§ Data segment:
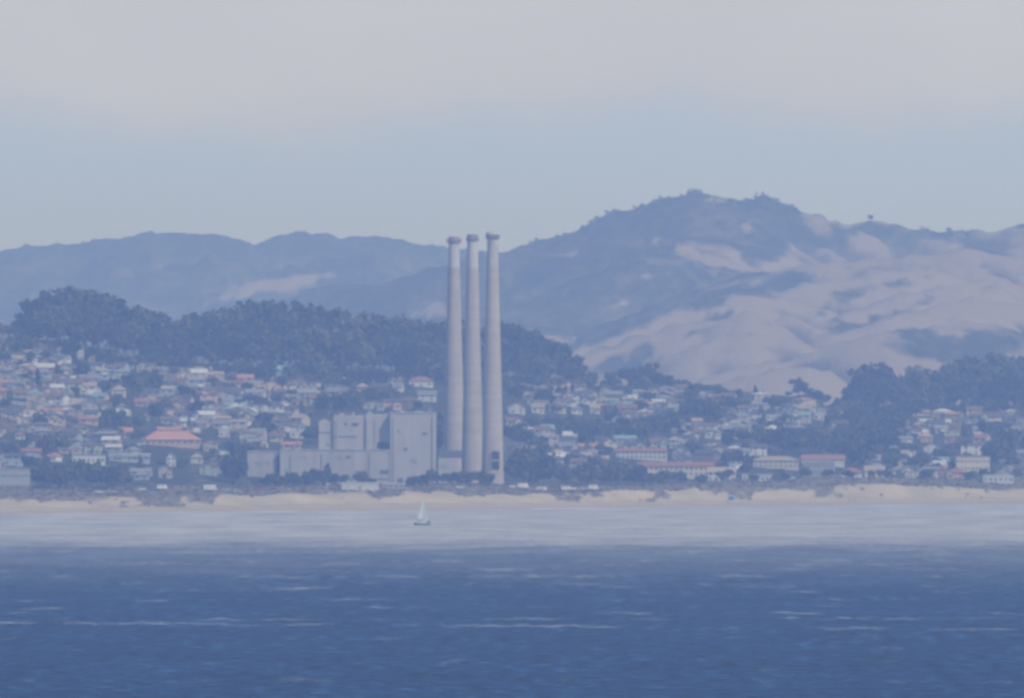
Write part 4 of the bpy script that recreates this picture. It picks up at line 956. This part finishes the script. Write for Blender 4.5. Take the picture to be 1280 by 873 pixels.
person(1069, 629, 'red', 'dark', 'person in red top walking on the sand, the right of a pair', -1.4)
person(762, 634, 'dark', 'tan', 'person in dark top walking alone at the water\'s edge', 1.5)
person(826, 632, 'white', 'dark', 'person in white top alone on the sand left of lifeguard tower', -1.5)

# ------------------------------------------------------------------ sailboat
y = 6810.0; x = X(528, y)
bt = link('sailboat', None, None, (x, y, 0), math.radians(40)); tag(bt, 'small grey sailboat with pale sails in the calm water off the beach', 'sailboat')
HULL = mat('hull_grey', (.15,.18,.19), .4, .08, .6, .5); SAIL = mat('sailcloth', (.50,.52,.54), .8, .05, .4)
secs = []; NL = 14
for i in range(NL+1):
    t_ = i/NL; xx = -4.4 + 9.4*t_
    b_ = 1.45*math.sin(math.pi*min(1,(t_*.86+.16)))**.7 if t_ < 1 else .03
    sheer = 1.15+.35*(t_-.4)**2*2.2
    secs.append([(xx, -b_, sheer),(xx,-b_*.86,.35),(xx,-b_*.45,-.15),(xx,0,-.32),(xx,b_*.45,-.15),(xx,b_*.86,.35),(xx,b_,sheer)])
vs = [p for s_ in secs for p in s_]; fs = []
for i in range(NL):
    for k in range(6): fs.append((i*7+k,(i+1)*7+k,(i+1)*7+k+1,i*7+k+1))
    fs.append((i*7+6,(i+1)*7+6,(i+1)*7,i*7))
fs.append(tuple(range(7))); fs.append(tuple(NL*7+k for k in range(6,-1,-1)))
hb = MB().add(vs, fs).build('hull', HULL, bt, smooth=False)
MB().box(-1.4,2.0,-.75,.75,.9,1.55).build('cabin', mat('cabin_white', (.66,.67,.67), .5, .04), bt)
MB().tube((.9,0,.9),(.75,0,13.6),.09,.06,8).build('mast', mat('alloy', (.45,.46,.48), .4, .05), bt)
MB().tube((.85,0,2.1),(-3.6,.9,2.0),.07,n=7).build('boom', MATS['alloy'], bt)
def sail(pts, name, belly):
    vs, fs, n = [], [], 8
    a, b_, c = map(Vector, pts)
    for i in range(n+1):
        for j in range(n+1):
            s_, t_ = i/n, j/n; p = (a*(1-s_)+b_*s_)*(1-t_)+c*t_
            p = p + Vector((0, belly*math.sin(math.pi*s_)*(1-t_)**.6*math.sin(math.pi*min(1,t_+.15)), 0)); vs.append(p)
    for i in range(n):
        for j in range(n): fs.append((i*(n+1)+j,(i+1)*(n+1)+j,(i+1)*(n+1)+j+1,i*(n+1)+j+1))
    o = MB().add(vs, fs).build(name, SAIL, bt, smooth=True); md = o.modifiers.new('t','SOLIDIFY'); md.thickness = .02
sail([(.72,.02,2.2),(-2.7,.75,2.15),(.68,.02,12.4)], 'mainsail', .5)
sail([(4.9,0,1.35),(2.5,.5,1.7),(.95,.02,10.6)], 'jib', .6)
st_ = MB(); st_.tube((4.95,0,1.3),(.76,0,13.5),.02,n=5); st_.tube((-4.3,0,1.0),(.76,0,13.5),.02,n=5); st_.build('stay', MATS['alloy'], bt)
MB().box(-4.75,-4.35,-.04,.04,-.6,.8).build('rudder', HULL, bt)

# ------------------------------------------------------------------ unique labels: anything still alike gets a neighbour to tell it by
bylab = {}
for o in S.objects:
    if o.parent is None and 'label' in o and 'category' in o: bylab.setdefault(o['label'], []).append(o)
for lb, os_ in bylab.items():
    if len(os_) < 2: continue
    os_.sort(key=lambda o: o.location.x/o.location.y)
    names = {2:['left of two','right of two'],3:['left of three','middle of three','right of three'],4:['leftmost of four','second of four','third of four','rightmost of four']}.get(len(os_))
    if names is None: names = ['%s from left of %d' % (['first','second','third','fourth','fifth','sixth','seventh','eighth','ninth','tenth'][min(i,9)], len(os_)) for i in range(len(os_))]
    for o, q in zip(os_, names): o['label'] = f'{lb}, {q}'
for o in S.objects:
    if 'label' in o and len(o['label'].split()) > 16: print('LONG', len(o['label'].split()), o['label'])

# ------------------------------------------------------------------ air
hz = bpy.data.materials.new('haze'); hz.use_nodes = True; nt = hz.node_tree; N, L = nt.nodes, nt.links
N.clear(); out = N.new('ShaderNodeOutputMaterial'); pv = N.new('ShaderNodeVolumePrincipled')
HAZE = 10.3e-5
pv.inputs['Color'].default_value = (.375,.54,1.0,1); pv.inputs['Absorption Color'].default_value = (1,1,1,1); pv.inputs['Density'].default_value = HAZE; pv.inputs['Anisotropy'].default_value = 0.0
L.new(pv.outputs[0], out.inputs['Volume'])
o = MB().box(-9000, 9000, -2000, 25000, -4.2, float(max(HZ.max(), 300))+15).build('haze', hz); o['kind'] = 'stuff'

# ------------------------------------------------------------------ light and sky
SUN_EL, SUN_AZ = math.radians(47), math.radians(138)      # azimuth clockwise from +Y (view direction): behind the camera, to the right
sd = Vector((math.sin(SUN_AZ)*math.cos(SUN_EL), math.cos(SUN_AZ)*math.cos(SUN_EL), math.sin(SUN_EL)))
sl = bpy.data.lights.new('sun', 'SUN'); sl.energy = 2.8; sl.angle = math.radians(.53); sl.color = (1, .975, .94)
so = bpy.data.objects.new('sun', sl); COL.objects.link(so); so.rotation_euler = (-sd).to_track_quat('-Z','Y').to_euler(); so.location = (0,0,400)
W = bpy.data.worlds.new('World'); S.world = W; W.use_nodes = True; nt = W.node_tree; N, L = nt.nodes, nt.links
bg = N['Background']; bg.inputs['Strength'].default_value = .13
sky = N.new('ShaderNodeTexSky'); sky.sky_type = 'NISHITA'; sky.sun_disc = False; sky.sun_elevation = SUN_EL; sky.sun_rotation = SUN_AZ
sky.altitude = 1200; sky.air_density = 1.0; sky.dust_density = 0; sky.ozone_density = 2.5
L.new(sky.outputs[0], bg.inputs['Color'])
# stratus sheet low over the hills, pale distant air under it
tc = N.new('ShaderNodeTexCoord'); sp = N.new('ShaderNodeSeparateXYZ'); L.new(tc.outputs['Generated'], sp.inputs[0])
def wnoise(sc, s, d):
    mp = N.new('ShaderNodeMapping'); mp.inputs['Scale'].default_value = sc; L.new(tc.outputs['Generated'], mp.inputs[0])
    n = N.new('ShaderNodeTexNoise'); n.inputs['Scale'].default_value = s; n.inputs['Detail'].default_value = d; L.new(mp.outputs[0], n.inputs['Vector']); return n
n1 = wnoise((1,1,1.5), 30, 5); n2 = wnoise((1,1,1.6), 45, 5)
ma = N.new('ShaderNodeMath'); ma.operation = 'MULTIPLY_ADD'; L.new(n1.outputs['Fac'], ma.inputs[0]); ma.inputs[1].default_value = 0.013; L.new(sp.outputs[2], ma.inputs[2])
mr1 = N.new('ShaderNodeMapRange'); mr1.interpolation_type = 'SMOOTHSTEP'; L.new(ma.outputs[0], mr1.inputs[0]); mr1.inputs[1].default_value = .0225; mr1.inputs[2].default_value = .0282
mr2 = N.new('ShaderNodeMapRange'); mr2.interpolation_type = 'SMOOTHSTEP'; L.new(sp.outputs[2], mr2.inputs[0]); mr2.inputs[1].default_value = .06; mr2.inputs[2].default_value = .18; mr2.inputs[3].default_value = 1; mr2.inputs[4].default_value = 0
mm = N.new('ShaderNodeMath'); mm.operation = 'MULTIPLY'; L.new(mr1.outputs[0], mm.inputs[0]); L.new(mr2.outputs[0], mm.inputs[1])
bg2 = N.new('ShaderNodeBackground'); cr = N.new('ShaderNodeValToRGB'); cr.color_ramp.elements[0].position = .36; cr.color_ramp.elements[0].color = (.625,.645,.705,1); cr.color_ramp.elements[1].position = .64; cr.color_ramp.elements[1].color = (.655,.69,.75,1)
L.new(n2.outputs['Fac'], cr.inputs[0]); L.new(cr.outputs[0], bg2.inputs['Color']); bg2.inputs['Strength'].default_value = .95
mx = N.new('ShaderNodeMixShader'); L.new(mm.outputs[0], mx.inputs[0])
bg3 = N.new('ShaderNodeBackground'); bg3.inputs['Color'].default_value = (.39,.52,.76,1); bg3.inputs['Strength'].default_value = 1
mr3 = N.new('ShaderNodeMapRange'); mr3.interpolation_type = 'SMOOTHSTEP'; L.new(sp.outputs[2], mr3.inputs[0]); mr3.inputs[1].default_value = .02; mr3.inputs[2].default_value = .10; mr3.inputs[3].default_value = .9; mr3.inputs[4].default_value = 0
mx0 = N.new('ShaderNodeMixShader'); L.new(mr3.outputs[0], mx0.inputs[0]); L.new(bg.outputs[0], mx0.inputs[1]); L.new(bg3.outputs[0], mx0.inputs[2]); L.new(mx0.outputs[0], mx.inputs[1]); L.new(bg2.outputs[0], mx.inputs[2])
L.new(mx.outputs[0], N['World Output'].inputs['Surface'])

# ------------------------------------------------------------------ camera
cd = bpy.data.cameras.new('camera'); cam = bpy.data.objects.new('camera', cd); COL.objects.link(cam)
cd.sensor_width = 36; cd.lens = F/1280*36; cd.clip_start = 5; cd.clip_end = 60000
cam.location = (0,0,CAMZ); cam.rotation_euler = (math.pi/2 + math.atan((VH-436.5)/F), 0, 0)
cd.dof.use_dof = True; cd.dof.focus_distance = 1000; cd.dof.aperture_fstop = 2.3      # long lens a little off focus, as in the photo
S.camera = cam

S.render.engine = 'CYCLES'
S.cycles.use_denoising = True
try: S.cycles.denoiser = 'OPENIMAGEDENOISE'
except Exception: pass
S.cycles.max_bounces = 4; S.cycles.diffuse_bounces = 2; S.cycles.glossy_bounces = 2; S.cycles.transparent_max_bounces = 8; S.cycles.volume_bounces = 1
S.cycles.sample_clamp_indirect = 4
S.view_settings.view_transform = 'Standard'; S.view_settings.look = 'None'; S.view_settings.gamma = 1; S.view_settings.exposure = 0; S.view_settings.use_curve_mapping = False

§ Set problem:
Only the lines from the start of the material through the line containing "person(826, 632, 'white', 'dark', 'person" should be transcribed. Pictures stay out.

§ Worked answer:
Write part 4 of the bpy script that recreates this picture. It picks up at line 956. This part finishes the script. Write for Blender 4.5. Take the picture to be 1280 by 873 pixels.
person(1069, 629, 'red', 'dark', 'person in red top walking on the sand, the right of a pair', -1.4)
person(762, 634, 'dark', 'tan', 'person in dark top walking alone at the water\'s edge', 1.5)
person(826, 632, 'white', 'dark', 'person in white top alone on the sand left of lifeguard tower', -1.5)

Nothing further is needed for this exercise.